• [EXERCISE DIRECTIONS]
Copy out lines with the word "script" from the material that follows.

• [DATA EXCERPTS]
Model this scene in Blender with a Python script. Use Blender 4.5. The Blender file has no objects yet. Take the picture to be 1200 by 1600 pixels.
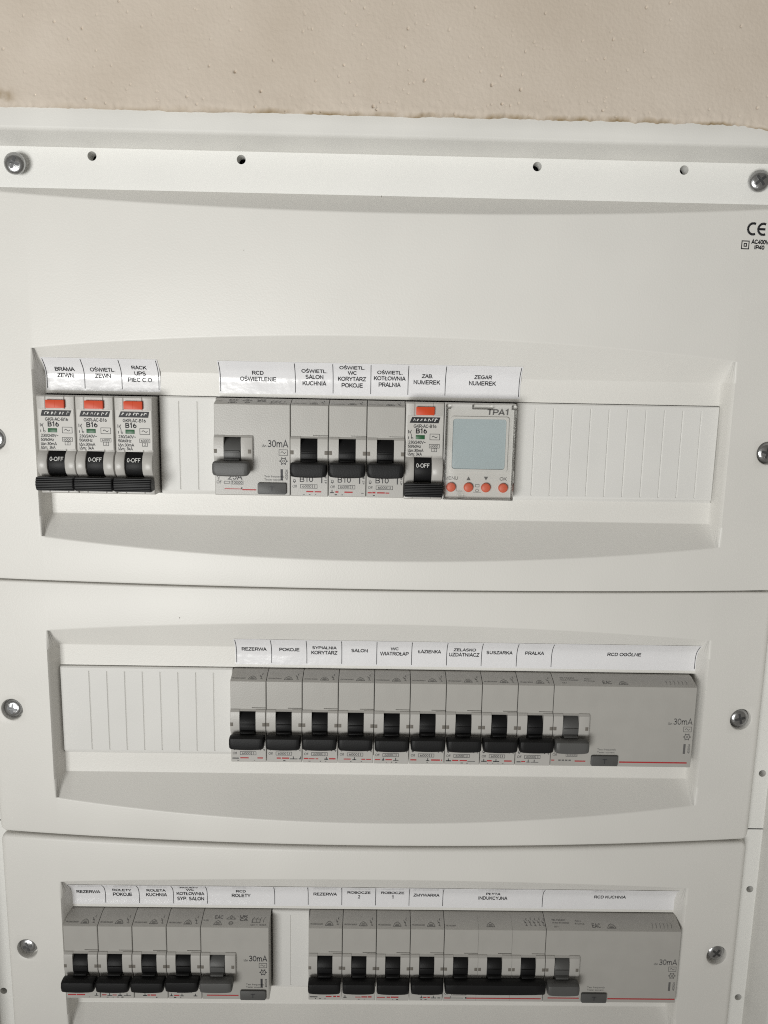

==

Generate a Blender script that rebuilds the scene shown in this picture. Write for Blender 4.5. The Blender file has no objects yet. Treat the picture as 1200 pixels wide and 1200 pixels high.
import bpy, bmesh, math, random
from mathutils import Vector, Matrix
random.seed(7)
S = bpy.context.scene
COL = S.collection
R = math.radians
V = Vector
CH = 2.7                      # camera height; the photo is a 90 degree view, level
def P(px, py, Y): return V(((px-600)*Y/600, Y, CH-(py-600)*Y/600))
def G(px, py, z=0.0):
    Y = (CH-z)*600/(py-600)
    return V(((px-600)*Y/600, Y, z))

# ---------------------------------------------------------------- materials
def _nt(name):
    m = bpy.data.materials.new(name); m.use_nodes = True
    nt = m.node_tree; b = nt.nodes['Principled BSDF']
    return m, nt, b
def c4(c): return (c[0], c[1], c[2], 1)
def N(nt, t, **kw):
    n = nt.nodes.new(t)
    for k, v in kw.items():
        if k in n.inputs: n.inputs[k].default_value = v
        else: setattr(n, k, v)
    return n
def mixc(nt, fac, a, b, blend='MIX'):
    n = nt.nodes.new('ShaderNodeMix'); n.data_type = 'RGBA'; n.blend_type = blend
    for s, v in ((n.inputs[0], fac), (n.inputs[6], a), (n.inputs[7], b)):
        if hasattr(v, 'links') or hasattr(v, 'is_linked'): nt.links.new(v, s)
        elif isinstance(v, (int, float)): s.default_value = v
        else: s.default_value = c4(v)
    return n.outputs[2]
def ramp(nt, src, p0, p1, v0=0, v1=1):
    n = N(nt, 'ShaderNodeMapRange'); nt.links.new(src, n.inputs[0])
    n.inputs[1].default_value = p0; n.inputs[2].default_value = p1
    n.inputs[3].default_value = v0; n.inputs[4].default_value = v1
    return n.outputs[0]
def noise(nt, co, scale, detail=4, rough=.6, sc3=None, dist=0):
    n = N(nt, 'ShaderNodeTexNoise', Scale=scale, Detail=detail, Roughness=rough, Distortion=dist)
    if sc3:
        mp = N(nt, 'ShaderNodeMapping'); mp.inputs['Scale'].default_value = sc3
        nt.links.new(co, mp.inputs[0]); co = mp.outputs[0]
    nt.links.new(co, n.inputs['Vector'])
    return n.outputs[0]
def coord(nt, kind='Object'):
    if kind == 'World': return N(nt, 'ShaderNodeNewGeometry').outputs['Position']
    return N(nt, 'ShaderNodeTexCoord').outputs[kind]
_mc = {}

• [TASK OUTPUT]
Model this scene in Blender with a Python script. Use Blender 4.5. The Blender file has no objects yet. Take the picture to be 1200 by 1600 pixels.
Generate a Blender script that rebuilds the scene shown in this picture. Write for Blender 4.5. The Blender file has no objects yet. Treat the picture as 1200 pixels wide and 1200 pixels high.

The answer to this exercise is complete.